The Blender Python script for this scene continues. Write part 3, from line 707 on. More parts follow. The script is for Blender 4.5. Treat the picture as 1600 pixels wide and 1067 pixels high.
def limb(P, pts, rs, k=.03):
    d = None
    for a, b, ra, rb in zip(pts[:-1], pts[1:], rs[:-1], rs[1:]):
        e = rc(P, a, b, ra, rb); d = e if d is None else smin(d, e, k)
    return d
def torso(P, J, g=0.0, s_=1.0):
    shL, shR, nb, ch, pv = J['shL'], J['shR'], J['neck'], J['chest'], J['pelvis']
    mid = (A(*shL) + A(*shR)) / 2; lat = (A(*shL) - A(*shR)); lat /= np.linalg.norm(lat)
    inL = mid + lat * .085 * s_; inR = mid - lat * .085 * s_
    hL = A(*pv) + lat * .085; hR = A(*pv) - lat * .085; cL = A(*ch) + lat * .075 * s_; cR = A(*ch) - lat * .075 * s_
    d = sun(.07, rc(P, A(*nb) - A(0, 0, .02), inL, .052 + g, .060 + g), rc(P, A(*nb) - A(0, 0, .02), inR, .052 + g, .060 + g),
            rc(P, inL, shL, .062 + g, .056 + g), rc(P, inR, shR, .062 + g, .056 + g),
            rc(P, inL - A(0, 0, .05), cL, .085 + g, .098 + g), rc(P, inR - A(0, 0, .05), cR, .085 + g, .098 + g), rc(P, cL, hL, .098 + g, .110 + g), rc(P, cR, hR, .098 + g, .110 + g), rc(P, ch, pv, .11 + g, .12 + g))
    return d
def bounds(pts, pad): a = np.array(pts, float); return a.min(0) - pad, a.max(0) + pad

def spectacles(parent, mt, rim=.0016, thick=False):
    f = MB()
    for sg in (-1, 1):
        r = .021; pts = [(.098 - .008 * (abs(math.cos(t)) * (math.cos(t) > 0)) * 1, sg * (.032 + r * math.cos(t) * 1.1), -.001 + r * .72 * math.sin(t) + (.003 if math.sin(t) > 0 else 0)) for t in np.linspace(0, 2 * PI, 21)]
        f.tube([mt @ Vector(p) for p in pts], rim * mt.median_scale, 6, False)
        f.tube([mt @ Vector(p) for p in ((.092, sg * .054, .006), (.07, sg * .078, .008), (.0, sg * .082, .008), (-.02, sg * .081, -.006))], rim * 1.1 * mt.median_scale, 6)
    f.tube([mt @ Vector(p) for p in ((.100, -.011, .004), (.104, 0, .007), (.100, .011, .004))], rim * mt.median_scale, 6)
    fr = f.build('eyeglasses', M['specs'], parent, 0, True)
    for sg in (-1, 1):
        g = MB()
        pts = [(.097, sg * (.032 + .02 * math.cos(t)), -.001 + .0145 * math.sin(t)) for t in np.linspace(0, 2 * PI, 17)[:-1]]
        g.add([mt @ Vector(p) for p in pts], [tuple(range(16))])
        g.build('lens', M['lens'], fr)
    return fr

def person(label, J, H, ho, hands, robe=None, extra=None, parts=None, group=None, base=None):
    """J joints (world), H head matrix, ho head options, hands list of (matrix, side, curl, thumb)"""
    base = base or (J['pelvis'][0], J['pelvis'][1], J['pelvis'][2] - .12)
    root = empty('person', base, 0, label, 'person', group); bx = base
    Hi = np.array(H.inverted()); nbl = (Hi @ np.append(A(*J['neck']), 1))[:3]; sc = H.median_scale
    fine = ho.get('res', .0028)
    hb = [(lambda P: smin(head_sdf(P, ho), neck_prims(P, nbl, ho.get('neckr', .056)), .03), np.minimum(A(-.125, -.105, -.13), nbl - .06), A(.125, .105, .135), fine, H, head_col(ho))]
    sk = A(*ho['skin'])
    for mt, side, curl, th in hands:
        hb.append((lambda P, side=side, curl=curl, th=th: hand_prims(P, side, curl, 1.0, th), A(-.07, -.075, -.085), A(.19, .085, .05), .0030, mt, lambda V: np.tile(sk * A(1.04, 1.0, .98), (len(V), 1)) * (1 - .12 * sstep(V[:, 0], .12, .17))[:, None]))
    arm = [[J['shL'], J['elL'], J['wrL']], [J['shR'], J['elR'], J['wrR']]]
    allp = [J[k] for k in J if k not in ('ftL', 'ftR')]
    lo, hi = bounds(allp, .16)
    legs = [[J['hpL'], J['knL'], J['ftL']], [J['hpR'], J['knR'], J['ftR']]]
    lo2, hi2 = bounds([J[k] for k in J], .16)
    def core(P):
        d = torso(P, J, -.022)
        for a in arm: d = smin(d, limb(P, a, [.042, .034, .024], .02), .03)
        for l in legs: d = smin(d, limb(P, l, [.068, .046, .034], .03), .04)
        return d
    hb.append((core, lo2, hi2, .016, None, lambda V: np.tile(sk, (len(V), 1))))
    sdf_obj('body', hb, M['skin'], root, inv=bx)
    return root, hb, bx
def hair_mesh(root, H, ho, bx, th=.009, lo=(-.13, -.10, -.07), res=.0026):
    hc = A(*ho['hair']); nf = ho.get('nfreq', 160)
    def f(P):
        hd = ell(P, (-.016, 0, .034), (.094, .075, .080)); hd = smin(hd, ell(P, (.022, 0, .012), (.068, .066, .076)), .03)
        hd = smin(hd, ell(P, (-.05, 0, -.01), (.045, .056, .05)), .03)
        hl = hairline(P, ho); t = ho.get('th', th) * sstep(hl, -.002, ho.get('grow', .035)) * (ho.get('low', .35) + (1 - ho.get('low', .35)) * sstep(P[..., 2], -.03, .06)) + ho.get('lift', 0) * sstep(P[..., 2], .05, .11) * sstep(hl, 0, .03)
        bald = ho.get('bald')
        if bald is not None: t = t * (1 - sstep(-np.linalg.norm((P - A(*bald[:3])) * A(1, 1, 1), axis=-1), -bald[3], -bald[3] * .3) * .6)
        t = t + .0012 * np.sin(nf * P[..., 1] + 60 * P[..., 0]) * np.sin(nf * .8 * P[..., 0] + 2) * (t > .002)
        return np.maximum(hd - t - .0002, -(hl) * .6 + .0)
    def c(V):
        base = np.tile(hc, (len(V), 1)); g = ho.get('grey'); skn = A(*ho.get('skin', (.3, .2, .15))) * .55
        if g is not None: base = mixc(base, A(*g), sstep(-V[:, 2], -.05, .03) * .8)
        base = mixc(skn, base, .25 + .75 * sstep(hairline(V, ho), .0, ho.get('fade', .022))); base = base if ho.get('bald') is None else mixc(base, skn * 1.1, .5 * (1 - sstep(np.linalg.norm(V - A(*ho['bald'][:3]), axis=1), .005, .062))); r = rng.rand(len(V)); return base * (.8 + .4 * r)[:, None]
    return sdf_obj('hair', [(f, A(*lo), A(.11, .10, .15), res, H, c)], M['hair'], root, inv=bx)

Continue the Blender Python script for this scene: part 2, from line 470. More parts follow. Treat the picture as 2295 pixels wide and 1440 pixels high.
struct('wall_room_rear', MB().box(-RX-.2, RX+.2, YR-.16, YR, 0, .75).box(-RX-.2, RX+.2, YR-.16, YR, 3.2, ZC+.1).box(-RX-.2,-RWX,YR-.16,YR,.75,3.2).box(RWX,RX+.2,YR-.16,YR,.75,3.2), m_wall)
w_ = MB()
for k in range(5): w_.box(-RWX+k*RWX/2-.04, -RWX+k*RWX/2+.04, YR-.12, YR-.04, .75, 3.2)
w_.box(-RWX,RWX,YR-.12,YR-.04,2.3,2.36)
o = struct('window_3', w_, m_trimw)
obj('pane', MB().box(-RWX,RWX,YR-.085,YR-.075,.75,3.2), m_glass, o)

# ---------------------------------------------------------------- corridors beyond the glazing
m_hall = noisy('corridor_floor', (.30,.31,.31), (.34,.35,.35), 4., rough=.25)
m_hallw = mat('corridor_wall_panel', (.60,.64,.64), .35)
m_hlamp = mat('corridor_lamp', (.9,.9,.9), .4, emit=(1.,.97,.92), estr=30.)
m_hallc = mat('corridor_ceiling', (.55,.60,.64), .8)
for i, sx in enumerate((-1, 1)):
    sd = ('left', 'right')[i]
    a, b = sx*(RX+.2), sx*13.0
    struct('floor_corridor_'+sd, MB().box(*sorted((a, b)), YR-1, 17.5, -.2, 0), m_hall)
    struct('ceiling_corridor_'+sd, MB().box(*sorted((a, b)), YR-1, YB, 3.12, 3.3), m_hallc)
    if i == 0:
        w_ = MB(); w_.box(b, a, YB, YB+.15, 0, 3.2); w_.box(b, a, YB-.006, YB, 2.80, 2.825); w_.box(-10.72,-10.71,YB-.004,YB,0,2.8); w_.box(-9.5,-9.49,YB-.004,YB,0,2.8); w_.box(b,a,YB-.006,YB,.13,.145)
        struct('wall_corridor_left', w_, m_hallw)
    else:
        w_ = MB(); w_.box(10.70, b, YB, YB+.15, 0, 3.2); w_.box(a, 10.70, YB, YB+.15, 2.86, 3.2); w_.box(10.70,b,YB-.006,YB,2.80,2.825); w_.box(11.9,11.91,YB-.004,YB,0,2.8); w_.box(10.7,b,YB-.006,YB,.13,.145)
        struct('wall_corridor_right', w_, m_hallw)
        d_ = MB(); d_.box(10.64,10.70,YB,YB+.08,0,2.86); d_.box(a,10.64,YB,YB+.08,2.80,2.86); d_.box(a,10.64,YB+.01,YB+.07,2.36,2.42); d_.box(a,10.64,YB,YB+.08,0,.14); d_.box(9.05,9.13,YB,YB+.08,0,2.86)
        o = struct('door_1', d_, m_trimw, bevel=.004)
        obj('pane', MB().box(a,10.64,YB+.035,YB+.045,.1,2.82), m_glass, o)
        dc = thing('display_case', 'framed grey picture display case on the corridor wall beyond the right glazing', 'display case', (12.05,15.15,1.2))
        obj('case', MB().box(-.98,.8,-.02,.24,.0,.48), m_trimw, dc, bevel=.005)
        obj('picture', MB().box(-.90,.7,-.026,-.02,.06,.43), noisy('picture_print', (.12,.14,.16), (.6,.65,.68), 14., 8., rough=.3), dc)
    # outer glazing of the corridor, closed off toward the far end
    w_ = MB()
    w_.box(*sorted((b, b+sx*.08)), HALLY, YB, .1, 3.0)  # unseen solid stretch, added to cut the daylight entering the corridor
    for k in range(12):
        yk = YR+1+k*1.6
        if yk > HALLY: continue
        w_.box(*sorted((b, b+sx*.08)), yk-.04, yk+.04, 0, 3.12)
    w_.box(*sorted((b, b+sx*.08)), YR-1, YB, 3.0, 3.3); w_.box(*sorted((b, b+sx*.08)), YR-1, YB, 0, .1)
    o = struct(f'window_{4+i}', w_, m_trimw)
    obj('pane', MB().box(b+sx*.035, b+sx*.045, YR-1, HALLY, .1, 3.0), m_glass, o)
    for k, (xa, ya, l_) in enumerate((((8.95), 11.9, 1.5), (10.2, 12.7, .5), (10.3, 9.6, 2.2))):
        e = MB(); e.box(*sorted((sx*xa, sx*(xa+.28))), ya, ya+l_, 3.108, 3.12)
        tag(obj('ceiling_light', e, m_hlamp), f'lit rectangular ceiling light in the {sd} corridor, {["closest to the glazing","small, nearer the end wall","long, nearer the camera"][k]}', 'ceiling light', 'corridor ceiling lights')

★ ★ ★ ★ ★

Which lines hold the word "high"? Copy every one of them.

The Blender Python script for this scene continues. Write part 3, from line 707 on. More parts follow. The script is for Blender 4.5. Treat the picture as 1600 pixels wide and 1067 pixels high.
Continue the Blender Python script for this scene: part 2, from line 470. More parts follow. Treat the picture as 2295 pixels wide and 1440 pixels high.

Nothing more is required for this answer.